Anecdote / personal experience (evidence type)
A personal story used to create authenticity or emotional connection; limited in scope and strongest when paired with broader evidence.
Testimony (expert or eyewitness)
Support from a person’s authority or experience; its strength depends on relevance of expertise, potential bias, and how credibility is established.
Definitions and conceptual framing (as evidence)
Using definitions to set the argument’s boundaries (e.g., defining “freedom” a certain way), shaping what counts as proof and which conclusions follow.
Relevance (evidence criterion)
The degree to which evidence directly supports the specific claim or reason at hand; interesting information can still be irrelevant.
Credibility (evidence criterion)
How trustworthy evidence is based on source reliability, methods, specificity, transparency, and acknowledgment of limitations (not just how impressive it sounds).

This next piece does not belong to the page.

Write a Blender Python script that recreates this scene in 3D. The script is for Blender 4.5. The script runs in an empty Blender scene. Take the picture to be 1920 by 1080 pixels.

Sufficiency (evidence criterion)
Whether there is enough support for a claim of that size/certainty; broader or more absolute claims require more and stronger evidence (or better qualification).
Logos
Appeal to logic—clear claims, strong evidence, valid inferences, and an organized line of reasoning (not just “using statistics”).
Ethos
Appeal to credibility—how trustworthy the writer seems through expertise/experience, fairness, tone, honesty about limits, and shared values.
Pathos
Appeal to emotion and values—evoking feelings (fear, hope, sympathy, pride) or activating values; becomes weak if it replaces proof.
Appeal to popularity (Bandwagon)
A fallacy arguing something is true/right because many people believe it; popularity is not evidence of correctness or effectiveness.
Hasty generalization
A fallacy that draws a broad conclusion from too little or unrepresentative evidence (often fixed by qualifying the claim or adding broader support).
False cause (correlation vs. causation)
A fallacy assuming that because two things occur together, one causes the other; strong revision considers other factors and explains mechanism.
False dilemma (either/or)
A fallacy presenting only two choices when more options exist; ignores middle-ground or alternative solutions.
Straw man
A fallacy that misrepresents an opposing argument to make it easier to attack, instead of addressing the strongest version of the other side.
Ad hominem
A fallacy attacking the person rather than the argument (e.g., dismissing a view based on identity instead of evidence/reasoning).
Circular reasoning
A fallacy where the claim is “proved” by restating it in different words rather than providing independent support.
Slippery slope
A fallacy claiming one step will inevitably lead to extreme outcomes without sufficient support; needs mechanism, probability, or careful qualification.